Me: “No, but I can run a back order from the warehouse.”

Woman: “No, I need you to send someone out there to pick two up for me and come back and bring them to me.”

Me: “We… don’t do that.”

Woman: “Well, I don’t see why you don’t have those in stock. I wanted to buy one and you should have saved it for me.”

Me: “We can’t have saved it for you if you didn’t order it for pick up. Someone else saw it and they bought the last available ones.”

Woman: “But I didn’t buy it.”

Me: “Okay, but somebody else did last night.”

Woman: “But it wasn’t me.”

Me: “That’s correct; it wasn’t you.
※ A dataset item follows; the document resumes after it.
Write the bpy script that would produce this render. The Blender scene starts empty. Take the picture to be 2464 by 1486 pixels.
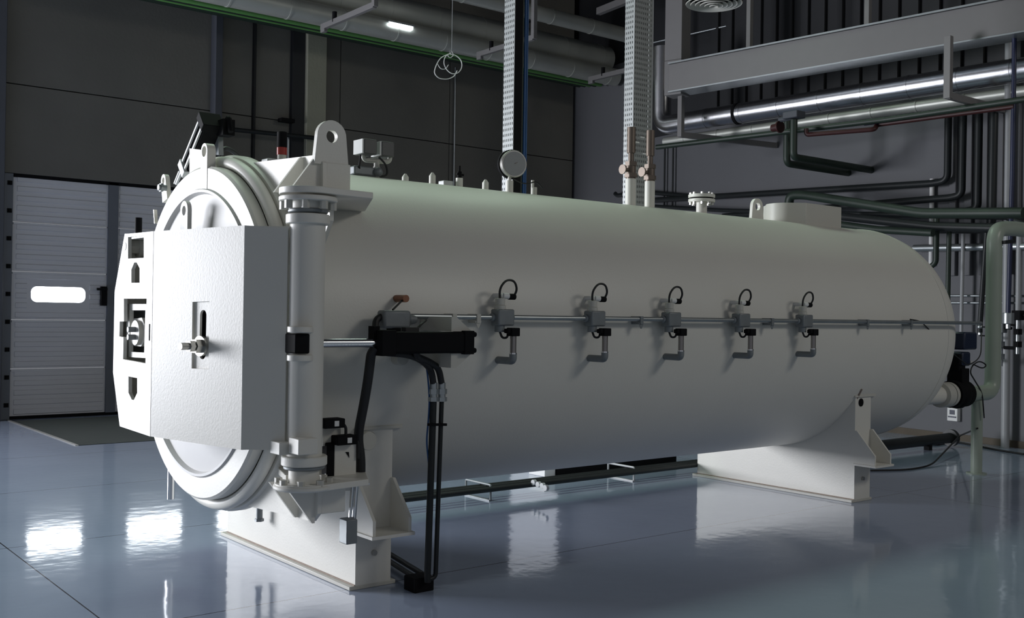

Now, I can back order them, I can ship them to your house, or I can give you other options, but those are the only things I can do for you today.”

Woman: “I need them. You didn’t tell the person who bought them last night that I needed them for tomorrow.”

Me: “He saw them, he liked them, and he was here when we had them. If you had purchased them yesterday afternoon, then you would have had the ones you wanted.”

Woman: “But don’t you know who I am?”

Me: “Who you are doesn’t make a difference to me, apart from that you’re a guest like he was. Now, I’m sorry for the inconvenience, but I’ll ask you how I can help you keep your cool.”

(The woman left without ordering the coolers, looking a bit upset about it. Even though we were indoors with soft lighting and good AC, she NEVER took off her Gucci sunglasses.)